Каково расстояние от литературы до страдания? Зависит ли эта дистанция от рода страдания, от близости страдания или силы страдания? Меньше ли расстояние между поэзией и тем страданием, которое вызвано отблесками огня, чем между поэзией и тем страданием, которое порождено самим огнем? Близкие к нам по времени и пространству примеры свидетельствуют о том, что поэзия непосредственно связана с отдаленным, завершившимся страданием; а разделенное с другими страдание есть своего рода поэзия, которая отчаянно тоскует по словам. Непосредственное, открытое страдание отличается от опосредованного, в частности, тем, что оно не тоскует по словам, по крайней мере в тот момент, когда происходит. По сравнению со страданием закрытым открытое кажется скромным, застенчивым и тихим.
Самолет поднимается в зимнее вечернее небо в облаке немецкого дождя и немецкого снега, выживший немецкий орел в аэропорту исчезает в дымке под нами, огни Франкфурта гаснут во тьме, шведский летательный аппарат поднимается над немецким страданием со скоростью триста километров в час, а пассажир все не может отделаться от мысли: каково было бы остаться там, голодать каждый день, спать в подвале, ежесекундно бороться с искушением украсть, ежеминутно дрожать от холода, постоянно выживать в самых нечеловеческих условиях? Он вспоминает людей, с которыми познакомился и которым предстоит выдерживать почти все перечисленное.
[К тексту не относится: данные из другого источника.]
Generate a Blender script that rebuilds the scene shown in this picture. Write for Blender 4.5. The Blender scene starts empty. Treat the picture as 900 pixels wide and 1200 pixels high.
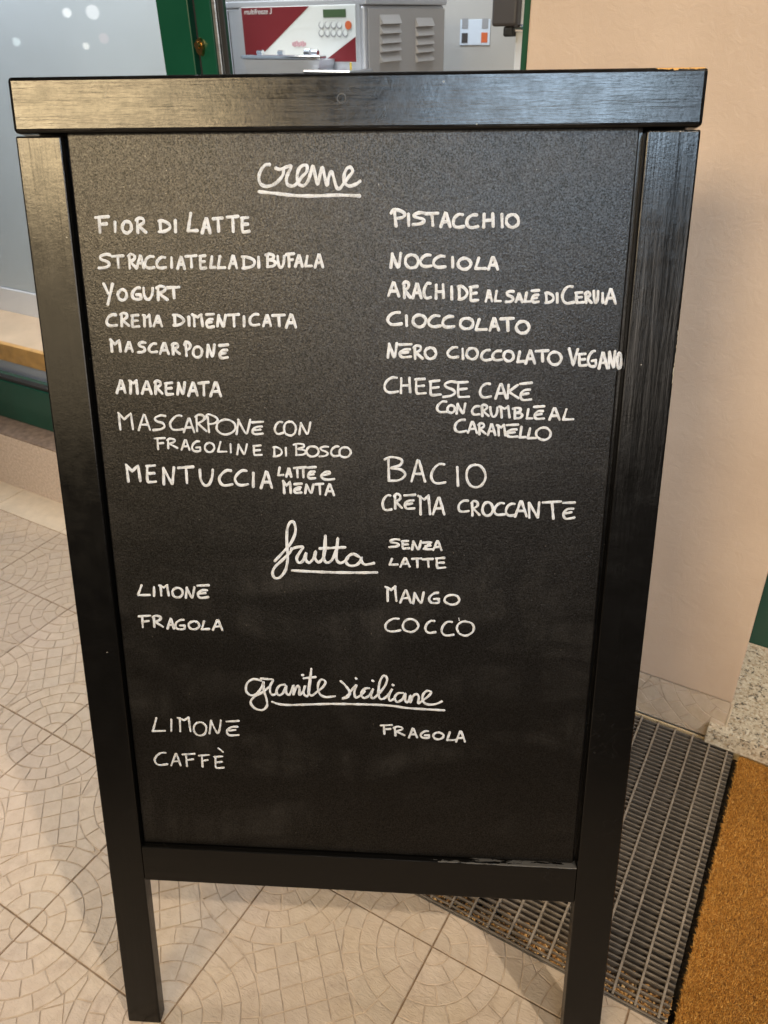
import bpy, bmesh, math, random
from mathutils import Vector, Matrix
import numpy as np

# ------------------------------------------------------------------ camera
W_PX, H_PX, F_PX = 900.0, 1200.0, 907.28
CAM = Vector((0.88947, -0.31398, 1.26273))
YAW, PITCH, ROLL = -0.5357, 0.5673, -0.0191
_f = Vector((math.sin(YAW)*math.cos(PITCH), math.cos(YAW)*math.cos(PITCH), -math.sin(PITCH)))
_r = Vector((math.cos(YAW), -math.sin(YAW), 0)); _u = _r.cross(_f)
CR = _r*math.cos(ROLL) + _u*math.sin(ROLL)
CU = -_r*math.sin(ROLL) + _u*math.cos(ROLL)
CF = _f
scene = bpy.context.scene
COL = scene.collection
cam_data = bpy.data.cameras.new('camera')
cam = bpy.data.objects.new('camera', cam_data)
COL.objects.link(cam)
cam.matrix_world = Matrix(((CR.x, CU.x, -CF.x, CAM.x), (CR.y, CU.y, -CF.y, CAM.y),
                           (CR.z, CU.z, -CF.z, CAM.z), (0, 0, 0, 1)))
cam_data.sensor_fit = 'HORIZONTAL'; cam_data.sensor_width = 36
cam_data.lens = F_PX/W_PX*36; cam_data.clip_start = 0.02; cam_data.clip_end = 200
cam_data.dof.use_dof = True
cam_data.dof.focus_distance = 0.98
cam_data.dof.aperture_fstop = 15.0
scene.camera = cam

# ------------------------------------------------------------------ world, lamps, exposure
world = bpy.data.worlds.new('World'); scene.world = world; world.use_nodes = True
bg = world.node_tree.nodes['Background']
bg.inputs[0].default_value = (0.92, 0.84, 0.78, 1); bg.inputs[1].default_value = 0.05
scene.view_settings.view_transform = 'Standard'
scene.view_settings.look = 'None'
scene.view_settings.exposure = 0.0
scene.view_settings.gamma = 1.0
scene.view_settings.use_curve_mapping = False

def aim(o, target):
    d = Vector(target) - o.location
    o.rotation_euler = d.to_track_quat('-Z', 'Y').to_euler()

def area(name, loc, target, sx, sy, watts, color, spread=180):
    l = bpy.data.lights.new(name, 'AREA'); l.shape = 'RECTANGLE'; l.size = sx; l.size_y = sy
    l.energy = watts; l.color = color; l.spread = math.radians(spread)
    o = bpy.data.objects.new(name, l); COL.objects.link(o); o.location = loc; aim(o, target)
    return o

def spot(name, loc, target, watts, color, radius=0.05, size=60, blend=0.5):
    l = bpy.data.lights.new(name, 'SPOT'); l.energy = watts; l.color = color
    l.shadow_soft_size = radius; l.spot_size = math.radians(size); l.spot_blend = blend
    o = bpy.data.objects.new(name, l); COL.objects.link(o); o.location = loc; aim(o, target)
    return o

def bulb(name, loc, watts, color, radius):
    l = bpy.data.lights.new(name, 'POINT'); l.energy = watts; l.color = color
    l.shadow_soft_size = radius
    o = bpy.data.objects.new(name, l); COL.objects.link(o); o.location = loc
    return o

area('shopfront_glow_warm', (0.24, -3.60, 2.88), (0.36, 0.36, 1.08), 1.70, 0.92, 16.5, (1.0, 0.76, 0.44), 50)
area('shopfront_glow_warm_low', (0.15, -3.66, 1.62), (0.30, 0.30, 1.0), 1.75, 1.0, 1.6, (1.0, 0.78, 0.48), 50)
area('street_glow_neutral', (2.30, -3.20, 1.92), (0.46, 0.38, 0.92), 1.9, 1.4, 5.6, (1.0, 0.87, 0.74), 55)
area('street_lamp_cool', (2.75, -2.60, 3.15), (0.58, 0.45, 1.15), 1.4, 0.70, 5.2, (0.62, 0.81, 1.0), 35)
spot('entrance_spot', (3.26, -0.47, 4.0), (0.70, 0.45, 0.25), 500, (1.0, 0.87, 0.70), 0.06, 36, 0.7)
spot('left_fill_spot', (-2.1, -0.5, 2.8), (-0.25, 0.55, 0.1), 195, (1.0, 0.88, 0.76), 0.35, 56, 0.9)  # added fill lamp: lifts the left floor, weakens the left stile's shadow
area('shop_ceiling_light', (-0.5, 1.75, 2.35), (-0.5, 1.9, 0.0), 1.6, 0.7, 44, (0.84, 0.91, 1.0))
area('display_fill', (-1.6, 1.105, 1.95), (-1.6, 1.35, 0.3), 2.4, 0.08, 27, (0.92, 0.95, 1.0))  # added lamp, placed to brighten the podium riser and backing panel

bulb('street_bulb', (-4.80, -2.50, 1.34), 0.25, (1.0, 0.98, 0.95), 0.032)
bulb('street_bulb', (-4.52, -2.50, 1.34), 0.40, (1.0, 0.98, 0.96), 0.048)
bulb('street_bulb', (-4.45, -2.50, 1.17), 0.07, (1.0, 0.55, 0.5), 0.035)
bulb('street_bulb', (-4.66, -2.50, 1.12), 0.12, (1.0, 0.95, 0.85), 0.024)
bulb('street_bulb', (-5.47, -2.50, 1.15), 0.14, (0.85, 1.0, 1.0), 0.03)

# ------------------------------------------------------------------ projection helpers (pixel of the photograph -> point on a real plane)
def ray(x, y):
    return (CF*F_PX + CR*(x-450) - CU*(y-600)).normalized()
def on_plane(x, y, P, n):
    d = ray(x, y); P = Vector(P); n = Vector(n)
    return CAM + d*((P-CAM).dot(n)/d.dot(n))
def atY(x, y, Y): return on_plane(x, y, (0, Y, 0), (0, 1, 0))
def atX(x, y, X): return on_plane(x, y, (X, 0, 0), (1, 0, 0))
def atZ(x, y, Z): return on_plane(x, y, (0, 0, Z), (0, 0, 1))

# ------------------------------------------------------------------ object helpers
def link(name, mesh, mats=None, parent=None, kind=None, label=None, cat=None, group=None, loc=None, smooth=False):
    o = bpy.data.objects.new(name, mesh); COL.objects.link(o)
    if mats is not None:
        for m in (mats if isinstance(mats, (list, tuple)) else [mats]): mesh.materials.append(m)
    if parent: o.parent = parent
    if kind: o['kind'] = kind
    if label: o['label'] = label
    if cat: o['category'] = cat
    if group: o['group'] = group
    if loc: o.location = loc
    if smooth:
        for p in mesh.polygons: p.use_smooth = True
    return o
def empty(name, loc, label=None, cat=None, kind=None, group=None):
    o = bpy.data.objects.new(name, None); COL.objects.link(o); o.location = loc; o.empty_display_size = 0.05
    if label: o['label'] = label
    if cat: o['category'] = cat
    if kind: o['kind'] = kind
    if group: o['group'] = group
    return o
def bm_mesh(bm, name='mesh'):
    me = bpy.data.meshes.new(name); bm.normal_update(); bm.to_mesh(me); bm.free(); return me
def add_box(bm, x0, x1, y0, y1, z0, z1, bevel=0.0, seg=2, mi=0):
    r = bmesh.ops.create_cube(bm, size=1)
    vs = r['verts']
    for v in vs:
        v.co = Vector(((x0+x1)/2+v.co.x*(x1-x0), (y0+y1)/2+v.co.y*(y1-y0), (z0+z1)/2+v.co.z*(z1-z0)))
    fs = list({f for v in vs for f in v.link_faces})
    for f in fs: f.material_index = mi
    if bevel > 0:
        es = list({e for v in vs for e in v.link_edges})
        r = bmesh.ops.bevel(bm, geom=es, offset=bevel, segments=seg, profile=0.5, affect='EDGES')
        for f in r['faces']: f.material_index = mi
def box_mesh(x0, x1, y0, y1, z0, z1, bevel=0.0, seg=2, name='mesh'):
    bm = bmesh.new(); add_box(bm, x0, x1, y0, y1, z0, z1, bevel, seg); return bm_mesh(bm, name)
def add_cyl(bm, p0, p1, r, n=16, r2=None):
    p0 = Vector(p0); p1 = Vector(p1); d = p1-p0
    q = d.to_track_quat('Z', 'Y').to_matrix().to_4x4()
    bmesh.ops.create_cone(bm, cap_ends=True, segments=n, radius1=r, radius2=(r if r2 is None else r2), depth=d.length,
                          matrix=Matrix.Translation((p0+p1)/2) @ q)

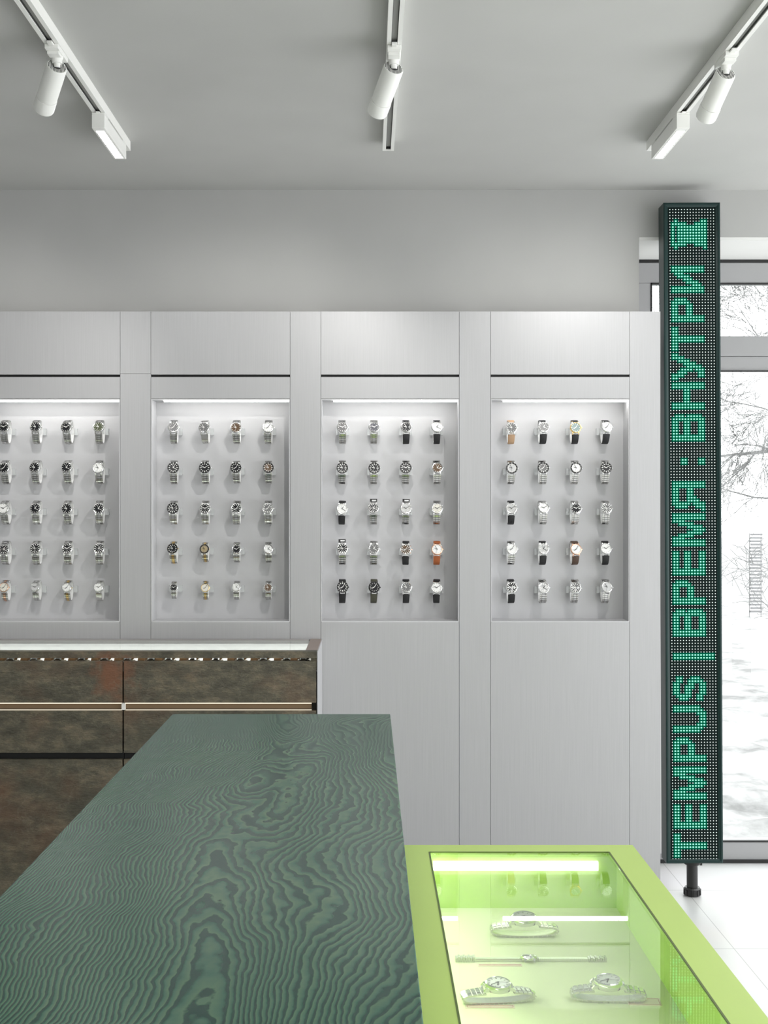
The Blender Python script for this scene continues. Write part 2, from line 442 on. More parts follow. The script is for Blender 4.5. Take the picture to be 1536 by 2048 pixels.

Вспоминает в первую очередь нескольких писателей, нескольких художников – не потому, что они голодали или страдали больше других, а потому, что осознавали возможности страдания, пытаясь измерить расстояние между ним и искусством.
Как-то раз в Руре, когда там беспрестанно шли дожди, а в булочных уже два дня не было хлеба, я познакомился с молодым немецким писателем – из тех, что дебютировали во время войны, но не переживали поражение в войне как свое личное, поскольку имели возможность уйти в высокие материи. Ему посчастливилось поселиться в роскошном лесном домике, и несколько километров пылающих багрянцем деревьев отделяют его от жесточайшей нищеты разрушенного Рура. Очень странно перенестись из шахт Рура, где отчаявшийся шахтер с покрасневшими глазами и черным лицом снимал рваные ботинки, чтобы показать мне, что ходит без носков, в эту осеннюю идиллию, где голод и холод возведены в такую степень, что приобрели почти ритуальные черты. Удивительно оказаться в неухоженном саду, удивительно в обескниженной Германии, где книга является такой редкостью, что благоговение вызывает сам факт ее существования, войти в комнату, заполненную книгами – от «Ада» Данте до «Инферно» Стриндберга.
На этом тихом островке посреди моря ужаса сидит молодой писатель с усталой улыбкой и благородным именем, курит сигареты, выменянные на книги, и пьет чай, такой же горький, как осень за окном. Его образ жизни поистине удивителен. О внешнем мире, состоящем из голодающих шахтеров, серых домов с разрушенными фасадами и серых жителей подвалов, чьи хлипкие кровати стоят в воде, когда идет дождь, как сейчас, – об этом мире здесь знают, но не принимают его, держа на расстоянии, приличествующем неприличному. Сам он совершенно не интересуется тем, что происходит в нескольких километрах от его дома, а единственной неспешно осуществляемой связью с жизнью и смертью во внешнем мире остаются жена, которая ездит в деревню за покупками, и дети, которые ездят на поезде в школу. Лишь иногда, как можно реже, он выходит из уединенного домика в дождливом саду и отправляется в путешествие по отвратительной действительности с той же неохотой, с какой отшельник-пустынник приближается к оазису.
Но даже отшельнику нужно на что-то жить. Писатели Германии, книги которых издают лишь в редчайших счастливых случаях, живут в основном за счет того, что ездят с лекциями и чтениями, – это долгие, холодные и мрачные поездки, из которых возвращаешься простуженным и не способным писать. Разбогатеть на этом невозможно, да и наесться досыта тоже. Если есть книги, их приходится продавать, чтобы купить чай, сахар или сигареты. Если есть больше чем одна пишущая машинка, можно обменять ее на бумагу для рукописей, а если нужны ручки, их можно выменять на так дорого доставшуюся бумагу.